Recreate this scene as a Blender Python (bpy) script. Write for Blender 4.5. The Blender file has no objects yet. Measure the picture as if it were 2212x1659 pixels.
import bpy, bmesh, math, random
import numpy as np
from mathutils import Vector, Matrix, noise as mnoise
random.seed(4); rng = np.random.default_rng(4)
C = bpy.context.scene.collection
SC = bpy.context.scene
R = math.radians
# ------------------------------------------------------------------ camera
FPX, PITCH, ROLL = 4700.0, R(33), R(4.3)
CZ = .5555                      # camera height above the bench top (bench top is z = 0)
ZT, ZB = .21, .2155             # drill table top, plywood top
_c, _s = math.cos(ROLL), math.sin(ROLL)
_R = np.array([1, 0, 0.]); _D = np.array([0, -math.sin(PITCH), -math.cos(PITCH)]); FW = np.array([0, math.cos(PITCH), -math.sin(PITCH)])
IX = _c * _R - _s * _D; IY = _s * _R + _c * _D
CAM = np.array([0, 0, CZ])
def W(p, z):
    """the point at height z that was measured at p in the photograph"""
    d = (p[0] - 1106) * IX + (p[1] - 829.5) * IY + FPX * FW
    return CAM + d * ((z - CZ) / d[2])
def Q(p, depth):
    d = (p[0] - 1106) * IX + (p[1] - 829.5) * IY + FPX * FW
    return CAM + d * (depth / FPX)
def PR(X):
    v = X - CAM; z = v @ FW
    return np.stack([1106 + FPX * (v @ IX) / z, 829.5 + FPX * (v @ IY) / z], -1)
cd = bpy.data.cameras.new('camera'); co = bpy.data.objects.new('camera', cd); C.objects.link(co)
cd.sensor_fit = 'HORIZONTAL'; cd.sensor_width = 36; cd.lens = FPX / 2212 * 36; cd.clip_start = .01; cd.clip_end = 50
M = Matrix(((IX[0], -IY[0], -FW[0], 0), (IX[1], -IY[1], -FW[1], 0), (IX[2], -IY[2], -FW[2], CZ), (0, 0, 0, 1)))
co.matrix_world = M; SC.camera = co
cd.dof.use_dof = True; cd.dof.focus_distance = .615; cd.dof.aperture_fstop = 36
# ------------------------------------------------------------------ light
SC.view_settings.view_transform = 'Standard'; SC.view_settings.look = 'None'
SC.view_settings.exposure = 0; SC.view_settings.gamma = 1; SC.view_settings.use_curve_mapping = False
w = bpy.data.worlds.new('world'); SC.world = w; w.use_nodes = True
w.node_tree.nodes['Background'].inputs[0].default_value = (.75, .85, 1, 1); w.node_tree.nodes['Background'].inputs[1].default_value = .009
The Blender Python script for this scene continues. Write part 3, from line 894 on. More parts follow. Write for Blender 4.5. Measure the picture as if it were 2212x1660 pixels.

----

→ Stated goal:
Every entry above needs to be quoted exactly.

→ Problem solution:
Recreate this scene as a Blender Python (bpy) script. Write for Blender 4.5. The Blender file has no objects yet. Measure the picture as if it were 2212x1659 pixels.
import bpy, bmesh, math, random
import numpy as np
from mathutils import Vector, Matrix, noise as mnoise
random.seed(4); rng = np.random.default_rng(4)
C = bpy.context.scene.collection
SC = bpy.context.scene
R = math.radians
# ------------------------------------------------------------------ camera
FPX, PITCH, ROLL = 4700.0, R(33), R(4.3)
CZ = .5555                      # camera height above the bench top (bench top is z = 0)
ZT, ZB = .21, .2155             # drill table top, plywood top
_c, _s = math.cos(ROLL), math.sin(ROLL)
_R = np.array([1, 0, 0.]); _D = np.array([0, -math.sin(PITCH), -math.cos(PITCH)]); FW = np.array([0, math.cos(PITCH), -math.sin(PITCH)])
IX = _c * _R - _s * _D; IY = _s * _R + _c * _D
CAM = np.array([0, 0, CZ])
def W(p, z):
    """the point at height z that was measured at p in the photograph"""
    d = (p[0] - 1106) * IX + (p[1] - 829.5) * IY + FPX * FW
    return CAM + d * ((z - CZ) / d[2])
def Q(p, depth):
    d = (p[0] - 1106) * IX + (p[1] - 829.5) * IY + FPX * FW
    return CAM + d * (depth / FPX)
def PR(X):
    v = X - CAM; z = v @ FW
    return np.stack([1106 + FPX * (v @ IX) / z, 829.5 + FPX * (v @ IY) / z], -1)
cd = bpy.data.cameras.new('camera'); co = bpy.data.objects.new('camera', cd); C.objects.link(co)
cd.sensor_fit = 'HORIZONTAL'; cd.sensor_width = 36; cd.lens = FPX / 2212 * 36; cd.clip_start = .01; cd.clip_end = 50
M = Matrix(((IX[0], -IY[0], -FW[0], 0), (IX[1], -IY[1], -FW[1], 0), (IX[2], -IY[2], -FW[2], CZ), (0, 0, 0, 1)))
co.matrix_world = M; SC.camera = co
cd.dof.use_dof = True; cd.dof.focus_distance = .615; cd.dof.aperture_fstop = 36
# ------------------------------------------------------------------ light
SC.view_settings.view_transform = 'Standard'; SC.view_settings.look = 'None'
SC.view_settings.exposure = 0; SC.view_settings.gamma = 1; SC.view_settings.use_curve_mapping = False
w = bpy.data.worlds.new('world'); SC.world = w; w.use_nodes = True
w.node_tree.nodes['Background'].inputs[0].default_value = (.75, .85, 1, 1); w.node_tree.nodes['Background'].inputs[1].default_value = .009
The Blender Python script for this scene continues. Write part 3, from line 894 on. More parts follow. Write for Blender 4.5. Measure the picture as if it were 2212x1660 pixels.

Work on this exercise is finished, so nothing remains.